1. ITV Report

CBI: Plans for Scottish independence "don't add up"

Scotland's Future - but the head of the CBI said the sums don't add up Photo: Danny Lawson/PA

The head of the Confederation for British Industry (CBI) said his organisation supported Scotland staying part of the UK because the Scottish Government's proposals for independence "do not add up" .

John Cridland, director-general of the CBI, said the White Paper published last November "lacked clarity", which could put an independent Scotland's future success in jeopardy.

He said the Scottish government's immediate policy plans were fiscally neutral, but in the long-term the yes campaign had set out £670m of "unfunded" spending commitments.

The business organisation also argued a Yes vote in September's referendum would "open key sectors of the Scottish economy to increased risk".

It dismissed Scottish Government plans to keep the pound in a currency union with the rest of the UK as "not viable", with this having been rejected by Chancellor George Osborne and his Labour and Liberal Democrat counterparts.

Despite that, the CBI said "we have not seen a plan B" on currency from Holyrood ministers.

It claimed that "breaking up" the UK internal market would increase costs for businesses and consumers on both sides of the border, and said an independent Scotland was unlikely to enjoy a "smooth process" to membership of the European Union, and its "terms of membership could leave it worse off".

Mr Cridland said: "The minute you draw a line between Gretna and Berwick, Scotland starts to drift apart from its biggest market and loses a significant amount of economic clout.

"The economic plan outlined in the White Paper does not add up. It ignores the need for deficit reduction, instead promising more unfunded spending.

"On the key issues that are critical to jobs and growth, the White Paper's lack of clarity runs the risk of jeopardising an independent Scotland's future success."

He added: "Keeping the pound is the best option for Scotland but that is only on offer through maintaining the union. The main UK political parties have ruled out currency union as an option, so we're calling on the Scottish Government to set out a credible plan B."

Mr Cridland also said: "An independent Scotland would also have to negotiate hard to get back into the EU, temporarily losing access to the world's biggest trade area with huge economic consequences."

"Our conclusion is that the White Paper does not offer a coherent vision for how or why an independent Scotland would be better off from erecting barriers between itself and its biggest export market ...

"The loss of many of the strengths of the union would open the nation to a higher risk from economic shocks.

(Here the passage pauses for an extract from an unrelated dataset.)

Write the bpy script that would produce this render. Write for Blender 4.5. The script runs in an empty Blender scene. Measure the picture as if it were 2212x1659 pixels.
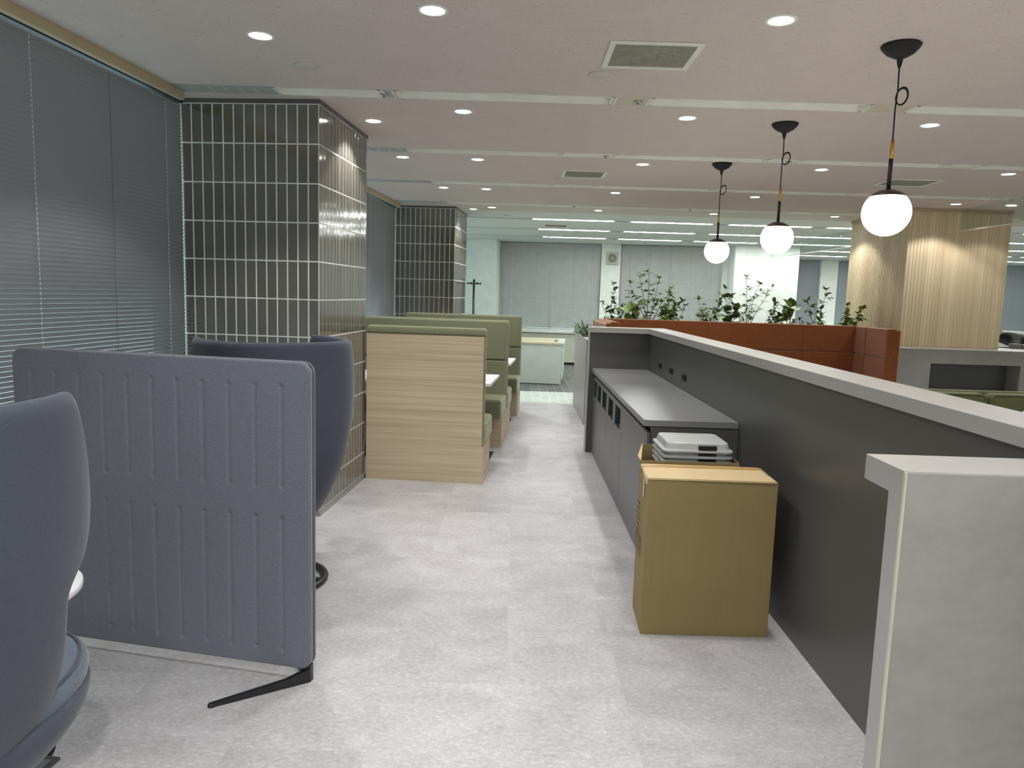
import bpy, bmesh, math, random
from mathutils import Vector, Matrix, noise
R = random.Random(7)
scene = bpy.context.scene
COL = scene.collection
PI = math.pi
# ---------------------------------------------------------------- camera, world, exposure
H = 1.521
F = Vector((-0.08311531, 0.9892174, -0.12058516))
RT = Vector((0.99571808, 0.08734987, 0.03025744))
UP = Vector((-0.04046428, 0.11755397, 0.99224176))
cam_d = bpy.data.cameras.new('camera')
cam_d.sensor_width = 36.0
cam_d.lens = 36.0 * 1598.45 / 2212.0
cam_d.clip_start = 0.02
cam = bpy.data.objects.new('camera', cam_d)
COL.objects.link(cam)
m = Matrix.Identity(4)
for i in range(3):
    m[i][0] = RT[i]; m[i][1] = UP[i]; m[i][2] = -F[i]; m[i][3] = (0, 0, H)[i]
cam.matrix_world = m
scene.camera = cam
scene.view_settings.view_transform = 'Standard'
scene.view_settings.look = 'None'
scene.view_settings.gamma = 1.0
scene.view_settings.use_curve_mapping = False
scene.view_settings.exposure = 0.0
world = bpy.data.worlds.new('world'); scene.world = world
world.use_nodes = True
bg = world.node_tree.nodes['Background']
bg.inputs[0].default_value = (0.66, 0.80, 0.88, 1)
bg.inputs[1].default_value = 2.0
DOWNLIGHT_W = 52.0
LINEAR_E = 43.0
GLOBE_E = 8.0
scene.cycles.max_bounces = 8
scene.cycles.diffuse_bounces = 5
scene.cycles.sample_clamp_indirect = 6.0

# ---------------------------------------------------------------- frames: 'W' window wall, 'B' bar and ceiling grid
T = math.radians(4.562386)
CT, ST = math.cos(T), math.sin(T)
def B2W(u, v, z=0.0): return Vector((u*CT - v*ST, u*ST + v*CT, z))
ORG = {}     # root object name -> origin in its own frame

def props(o, label=None, cat=None, group=None, kind=None):
    if label: o['label'] = label
    if cat: o['category'] = cat
    if group: o['group'] = group
    if kind: o['kind'] = kind
    return o

def root_of(o):
    while o.parent: o = o.parent
    return o

def place(o, org, fr):
    if fr == 'B':
        o.location = B2W(*org); o.rotation_euler = (0, 0, T)
    else:
        o.location = org
    ORG[o.name] = Vector(org)

def thing(name, label, cat, org=(0, 0, 0), fr='W', group=None, kind=None):
    o = bpy.data.objects.new(name, None); COL.objects.link(o)
    o.empty_display_size = 0.1
    place(o, org, fr)
    return props(o, label, cat, group, kind)

class MB:
    """collects shapes into one bmesh"""
    def __init__(s): s.bm = bmesh.new()
    def _merge(s, other):
        me = bpy.data.meshes.new('tmp'); other.to_mesh(me); other.free(); s.bm.from_mesh(me); bpy.data.meshes.remove(me)
    def box(s, x0, x1, y0, y1, z0, z1, bev=0, seg=2, rot=None, mi=0):
        b = bmesh.new(); bmesh.ops.create_cube(b, size=1)
        for v in b.verts:
            v.co = Vector(((x0+x1)/2 + v.co.x*abs(x1-x0), (y0+y1)/2 + v.co.y*abs(y1-y0), (z0+z1)/2 + v.co.z*abs(z1-z0)))
        if bev: bmesh.ops.bevel(b, geom=list(b.edges), offset=bev, segments=seg, profile=0.5, affect='EDGES')
        if rot:
            c = Vector(((x0+x1)/2, (y0+y1)/2, (z0+z1)/2))
            bmesh.ops.rotate(b, verts=b.verts, cent=c, matrix=Matrix.Rotation(rot[0], 3, rot[1]))
        for f in b.faces: f.material_index = mi
        s._merge(b); return s
    def prism(s, pts, lo, hi, axis='z', bev=0):
        """extrude polygon; pts are in the other two axes"""
        b = bmesh.new()
        def mk(p, h):
            return {'z': (p[0], p[1], h), 'y': (p[0], h, p[1]), 'x': (h, p[0], p[1])}[axis]
        a = [b.verts.new(mk(p, lo)) for p in pts]; c = [b.verts.new(mk(p, hi)) for p in pts]
        b.faces.new(a); b.faces.new(list(reversed(c)))
        n = len(pts)
        for i in range(n): b.faces.new([a[i], c[i], c[(i+1) % n], a[(i+1) % n]])
        bmesh.ops.recalc_face_normals(b, faces=b.faces)
        if bev: bmesh.ops.bevel(b, geom=list(b.edges), offset=bev, segments=2, profile=0.5, affect='EDGES')
        s._merge(b); return s
    def tube(s, pts, r, n=10, cap=True):
        b = bmesh.new(); pts = [Vector(p) for p in pts]; rs = r if isinstance(r, (list, tuple)) else [r]*len(pts)
        rings = []; prev = None
        for i, p in enumerate(pts):
            d = (pts[min(i+1, len(pts)-1)] - pts[max(i-1, 0)])
            d = d.normalized() if d.length > 1e-9 else Vector((0, 0, 1))
            if prev is None:
                a = Vector((0, 0, 1)) if abs(d.z) < 0.9 else Vector((1, 0, 0))
                x = d.cross(a).normalized()
            else:
                x = (prev - d*prev.dot(d)).normalized()
            prev = x; y = d.cross(x)
            rings.append([b.verts.new(p + (x*math.cos(2*PI*k/n) + y*math.sin(2*PI*k/n))*rs[i]) for k in range(n)])
        for i in range(len(rings)-1):
            for k in range(n):
                f = b.faces.new([rings[i][k], rings[i][(k+1) % n], rings[i+1][(k+1) % n], rings[i+1][k]]); f.smooth = True
        if cap: b.faces.new(rings[0]); b.faces.new(list(reversed(rings[-1])))
        bmesh.ops.recalc_face_normals(b, faces=b.faces)
        s._merge(b); return s
    def lathe(s, prof, c=(0, 0, 0), n=32, sx=1, sy=1, smooth=True, close=False):
        b = bmesh.new(); rings = []
        for r, z in prof:
            if r < 1e-5: rings.append([b.verts.new((c[0], c[1], c[2]+z))])
            else: rings.append([b.verts.new((c[0]+sx*r*math.cos(2*PI*k/n), c[1]+sy*r*math.sin(2*PI*k/n), c[2]+z)) for k in range(n)])
        for i in range(len(rings)-1):
            a, d = rings[i], rings[i+1]
            for k in range(n):
                k2 = (k+1) % n
                if len(a) == 1 and len(d) == 1: continue
                if len(a) == 1: f = b.faces.new([a[0], d[k2], d[k]])
                elif len(d) == 1: f = b.faces.new([a[k], a[k2], d[0]])
                else: f = b.faces.new([a[k], a[k2], d[k2], d[k]])
                f.smooth = smooth
        if close:
            for k in range(n):
                k2 = (k+1) % n
                f = b.faces.new([rings[-1][k], rings[-1][k2], rings[0][k2], rings[0][k]]); f.smooth = smooth
        else:
            if len(rings[0]) > 1: b.faces.new(list(reversed(rings[0])))
            if len(rings[-1]) > 1: b.faces.new(rings[-1])
        bmesh.ops.recalc_face_normals(b, faces=b.faces)
        s._merge(b); return s
    def loft(s, rings, c=(0, 0), seg=5):
        """rounded rectangle rings: (z, halfx, halfy, r)"""
        b = bmesh.new(); R_ = []
        for z, hx, hy, r in rings:
            ring = []
            for cx, cy, a0 in ((hx-r, hy-r, 0), (-hx+r, hy-r, 90), (-hx+r, -hy+r, 180), (hx-r, -hy+r, 270)):
                for k in range(seg+1):
                    a = math.radians(a0 + 90*k/seg)
                    ring.append(b.verts.new((c[0]+cx+r*math.cos(a), c[1]+cy+r*math.sin(a), z)))
            R_.append(ring)
        n = len(R_[0])
        for i in range(len(R_)-1):
            for k in range(n):
                f = b.faces.new([R_[i][k], R_[i][(k+1) % n], R_[i+1][(k+1) % n], R_[i+1][k]]); f.smooth = False
        b.faces.new(list(reversed(R_[0]))); b.faces.new(R_[-1])
        bmesh.ops.recalc_face_normals(b, faces=b.faces)
        s._merge(b); return s
    def grid(s, P, closed=False, smooth=True):
        b = s.bm
        V = [[b.verts.new(p) for p in row] for row in P]
        for i in range(len(V)-1):
            n = len(V[i])
            for k in range(n if closed else n-1):
                f = b.faces.new([V[i][k], V[i][(k+1) % n], V[i+1][(k+1) % n], V[i+1][k]]); f.smooth = smooth
        return V
    def face(s, pts, mi=0):
        f = s.bm.faces.new([s.bm.verts.new(p) for p in pts]); f.material_index = mi; return f
    def out(s, name, mat, parent=None, org=None, fr='W', smooth=False, **kw):
        if parent is not None:
            rt = root_of(parent); o0 = ORG[rt.name]
        else:
            o0 = Vector(org or (0, 0, 0))
        for v in s.bm.verts: v.co -= o0
        me = bpy.data.meshes.new(name); s.bm.to_mesh(me); s.bm.free()
        for mm in (mat if isinstance(mat, list) else [mat]): me.materials.append(mm)
        if smooth:
            for p in me.polygons: p.use_smooth = True
        o = bpy.data.objects.new(name, me); COL.objects.link(o)
        if parent is not None: o.parent = parent
        else: place(o, o0, fr)
        props(o, **kw)
        return o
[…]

Independence would be a major economic upheaval with uncertain consequences.

"For this reason, we believe that the best way to deliver jobs and prosperity for the people of Scotland is for Scotland to remain a part of the UK. In short, Scotland and the UK are stronger together."


About the Confederation of British Industry:

  • Lobbying organisation calls itself "the voice of business"
  • Represents 240,000 firms across the UK
  • Its members employ 50,000 people in Scotland

The leader of the Better Together campaign and former Chancellor of the Exchequer Alistair Darling welcomed the report.

"This important report from the body representing our largest employers makes clear that we face an important choice in September between the strength, stability and security of being part of the bigger UK or taking a leap in the dark with independence...

"The CBI is right to call for Alex Salmond to set out a plan B on currency. A currency union isn't going to happen, as it would be bad for Scotland and for the continuing UK. We need to know what would replace the pound - would we rush to adopt the euro or set up a separate unproven Scottish currency? The idea that Scots can go to the polls blind on this most fundamental issue simply isn't credible."

– Alistair Darling, leader of Better Together

However, the Scottish Government called the report "one-sided":

"Unfortunately, this paper misrepresents the realities of independence in several key respects - an independent Scotland will still enjoy barrier-free trade with the rest of the UK, which is in everyone's interest - and the only serious threat to our membership of the EU is Westminster's proposed in-out referendum.

"The CBI recognises the Scottish economy has key strengths - and that we are one of the wealthiest countries per head in the world - but for some reason this one-sided report ignores the positive impact of growth policies in Scotland's Future, such as giving Scottish business a competitive tax advantage, cutting air passenger duty, a sensible immigration policy, plans to transform childcare and grow the working population, increase the number of women on company boards and a range of levers necessary to counter the massively unbalanced nature of Westminster economic policy-making which favours London and the south-east of England.

"On currency, the CBI make the point that businesses want to retain a single currency, while only this week the UK Government's arguments on a Sterling area were taken apart by an independent expert who described them as 'weasel words' which are 'entirely a false argument'.

"The reality is that Business for Scotland - the pro-independence business group - has attracted more than 1,500 members since its launch just nine months ago. That is the measure of success the positive vision for the economic opportunities of independence is having in attracting business people into the Yes campaign."